CaliToday (03/11/2025): The video, released by CENTCOM, emerges amid a fragile ceasefire and high-stakes U.S. diplomacy, as Secretary of State Marco Rubio blames Hamas for "depriving the people of Gaza" of aid.
The United States has released chilling drone footage that it claims shows Hamas operatives violently hijacking a humanitarian aid truck in southern Gaza, leaving the driver motionless in the middle of a road.
The video, published by the U.S. Central Command (CENTCOM), captures a number of men surrounding the cab of the vehicle. They appear to forcibly remove the driver and drag him to the road’s central reservation, where he is left "inert." The men are then seen driving off with the truck.
The incident's release is politically charged, occurring while General Dan Caine, the U.S. Chairman of the Joint Chiefs of Staff, was in Israel for an official visit as a guest of the IDF Chief of Staff.
In a statement, CENTCOM said its new Civil-Military Coordination Centre "observed suspected Hamas operatives looting an aid truck travelling as part of a humanitarian convoy delivering needed assistance from international partners to Gazans in northern Khan Younis."
The footage was captured by an MQ-9 drone, which is part of a U.S. mission to monitor the fragile ceasefire between Israel and Hamas. The U.S. said the truck driver's "current status is unknown."
"Hamas is the Impediment"
The footage provides potent visual backing to long-standing Israeli claims that its hunger problems have been primarily caused by Hamas's widespread looting of aid an assertion previously disputed by the United Nations and other international aid organizations.
U.S. Secretary of State Marco Rubio immediately seized on the footage to condemn the group.
"Hamas continues to deprive the people of Gaza of the humanitarian aid they desperately need," Rubio said in a statement shared online. "This theft undermines international efforts in support of President Trump’s 20-point plan to deliver critical assistance to innocent civilians."
He added: "Hamas is the impediment. They must lay down their arms and stop their looting so that Gaza can have a brighter future."
Hamas issued a statement denying any involvement in the incident.
The "100 Percent" Conclusion
Despite the denial, Gaza experts pointed to a key piece of evidence in the footage: a specific type of vehicle associated with the terror group.
Ahmed Fouad Alkhatib, a Gaza native now based in the U.S., said the video provides a "100 per cent" conclusion.
"What makes the conclusion... 100 per cent is the presence of a pick-up truck full of Hamas operatives, passing by the truck as the knocked-out driver is being thrown in the median divider of the road," Alkhatib posted. "These are the pick-up trucks that Hamas’s ‘police’ and enforcers use to roam around Gaza, execute, murder, kidnap, torture, and disappear people.”
Fragile Truce, Fraying Negotiations
The video surfaces at a moment of extreme delicacy.
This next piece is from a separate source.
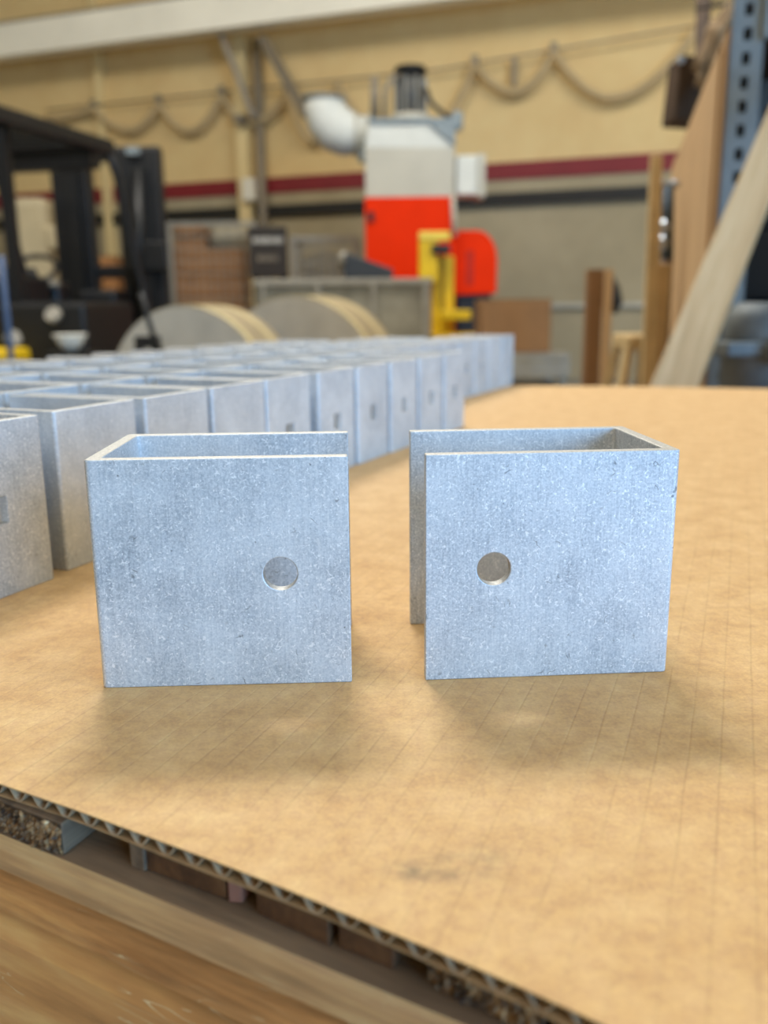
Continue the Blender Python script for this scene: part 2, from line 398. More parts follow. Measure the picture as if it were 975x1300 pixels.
# festoon cable on a wire
FO = .14
fest = thing('festoon_cable', 'beige cable hanging in loops from a wire along the wall', 'cable', wallpoint(0, 0, 0), WYAW)
key = [(60, 150), (118, 138), (165, 166), (201, 132), (240, 167), (281, 121), (316, 158), (364, 119), (398, 180), (428, 104), (515, 195), (603, 82), (651, 117), (703, 66), (774, 124), (905, 2)]
pts = []
for i in range(len(key)-1):
    (x0, y0), (x1, y1) = key[i], key[i+1]
    for k in range(8):
        t = k/8; w = (1-(1-t)**1.9) if y1 > y0 else t**1.9
        s, z = onwall(x0+(x1-x0)*t, y0+(y1-y0)*w, FO); pts.append((s, -FO, z))
tube('cable', pts, .04, CABLE, fest, 8)
wa = onwall(60, 140, FO); wc = onwall(560, 88, FO); wd = onwall(900, 30, FO)
tube('wire', [(wa[0], -FO, wa[1]), (wc[0], -FO, wc[1]), (wd[0], -FO, wd[1])], .012, GREYPIPE, fest, 6)
for (px, py) in ((118, 134), (201, 127), (281, 116), (364, 114), (603, 78), (703, 62)):
    s, z = onwall(px, py, FO); box('cable_clip', (s, -FO, z), (.07, .05, .12), GREYPIPE, fest)
s, z = onwall(653, 92, FO); box('hanging_plug', (s, -FO, z), (.05, .05, .28), GREYPIPE, fest)
for s in (-1.5, 12.0):
    zz = wa[1] + (wd[1]-wa[1])*(s-wa[0])/(wd[0]-wa[0])
    bar('wire_bracket', (s, 0, zz), (s, -FO, zz), .04, .04, GREYPIPE, fest)

# ------------------------------------------------------------------ blast machine
MY = 8.0
def px_m(Y): return Y/1157.0
mc = at(520, 400, MY)
mach = thing('blast_machine', 'tall orange-red and grey workshop machine with white duct on its side', 'machine', (mc.x, MY, FLOOR))
def L(px, py, Y=MY): p = at(px, py, Y); return Vector((p.x-mc.x, Y-MY, p.z-FLOOR))
def lbox(name, px0, py0, px1, py1, Y, depth, mat, parent=mach, bevel=.01, base=None):
    a, b = L(px0, py0, Y), L(px1, py1, Y)
    z0 = b.z if base is None else base
    return box(name, ((a.x+b.x)/2, a.y+depth/2, (a.z+z0)/2), (abs(b.x-a.x), depth, abs(a.z-z0)), mat, parent, bevel)
red = lbox('lower_body', 463, 250, 577, 400, MY, .8, RED, base=0)
lbox('upper_body', 463, 188, 577, 250, MY, .8, GREYCAB)
# sloped hood on top
a, b, c_, d_ = L(463, 188), L(577, 188), L(577, 152), L(472, 157)
prism('hood', [a, b, Vector((b.x, b.y, c_.z+.02)), Vector((a.x+.03, a.y, c_.z+.0))], (0, .8, 0), WHITEDUCT, mach, .01)
lid = lbox('hood_plate', 468, 150, 578, 156, MY-.02, .84, BLUESTEEL, bevel=.004)
p = L(553, 152); prism('hood_gusset', [L(545, 156, MY-.03), L(578, 156, MY-.03), L(578, 185, MY-.03)], (0, .03, 0), BLUESTEEL, mach)
lbox('conduit_bend', 574, 140, 588, 165, MY+.1, .1, BLUESTEEL, bevel=.03)
m0, m1, m2 = L(521, 150, MY+.35), L(521, 118, MY+.35), L(521, 92, MY+.35)
mot = tube('fan_motor', [m0, m1, m2], [.135, .13, .13], BLACK, mach, 16)
for k in range(10):
    t = 2*PI*k/10; q = m0.lerp(m2, .45) + Vector((math.cos(t)*.135, math.sin(t)*.135, 0)); box('fin', q, (.02, .02, (m2-m0).length*.8), GREYSTEEL, mot)
tube('motor_cowl', [m2, m2+Vector((0, 0, .04))], [.15, .13], BLACK2, mach, 16)
tube('motor_base', [L(521, 156, MY+.35), m0+Vector((0, 0, .02))], [.2, .17], GREYCAB, mach, 16)
for pp in ([(473, 150), (473, 97)], [(478, 150), (478, 97)]):
    tube('stub_pipe', [L(*pp[0], MY+.3), L(*pp[1], MY+.3)], .018, GREYPIPE, mach, 8)
tube('cable_loop', [L(488, 150, MY+.2), L(489, 115, MY+.2), L(497, 100, MY+.2), L(508, 95, MY+.25)], .022, GREYPIPE, mach, 8)
tube('cable_loop', [L(540, 112, MY+.2), L(547, 130, MY+.2), L(560, 142, MY+.2), L(573, 150, MY+.2)], .02, BLACK2, mach, 8)
# duct elbow
duct = thing('exhaust_duct', 'white bent duct fixed to the left side of the red machine', 'duct', (mc.x, MY, FLOOR))
cen = []
for (px, py) in ((468, 172), (452, 172), (440, 170), (427, 164), (417, 152), (413, 140), (411, 128)): cen.append(L(px, py, MY+.35))
tube('elbow', cen, [.155, .16, .19, .2, .195, .18, .175], WHITEDUCT, duct, 18)
tube('flange_ring', [L(455, 172, MY+.35), L(451, 172, MY+.35)], .185, GREYCAB, duct, 18)
tube('flange_ring', [L(471, 172, MY+.35), L(465, 172, MY+.35)], .175, GREYCAB, duct, 18)
tube('rim', [L(411, 128, MY+.35), L(411, 125, MY+.35)], .195, BLUESTEEL, duct, 18)
bar('clamp', L(436, 150, MY+.3), L(441, 138, MY+.3), .05, .05, BLUESTEEL, duct)
box('damper_box', L(463, 198, MY+.25), (.1, .14, .1), BLUESTEEL, duct)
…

The UN, which had previously denied widespread looting, has recently reported a significant decrease in such incidents since the ceasefire came into force last month.
Stéphane Dujarric, a UN spokesman, said in a briefing on Friday that only 5 percent of collected aid supplies had been intercepted between October 10 and 28. This is a dramatic improvement from the period between May 19 and October 9, when the UN reported a staggering 80 percent of supplies were looted.
This incident threatens to unravel that progress, which has been critical to stabilizing the strip. Currently, Israel controls approximately 53 percent of Gaza, with Hamas in control of most, but not all, of the urban areas west of the "yellow" ceasefire line, where the vast majority of the population lives.
The ceasefire itself is under strain. On Sunday, Hamas handed over the remains of what it claimed were three more hostages. The transfer comes just after Israel announced that partial remains handed over on Friday do not belong to any of the 11 remaining deceased captives yet to be returned.
Israel has accused Hamas of breaching the U.S.-brokered truce by being too slow to deliver the bodies. Hamas, in turn, claims it is struggling to locate the scattered remains across the bombed-out territory. The release of the hijacking footage now adds another volatile element to the already tense negotiations.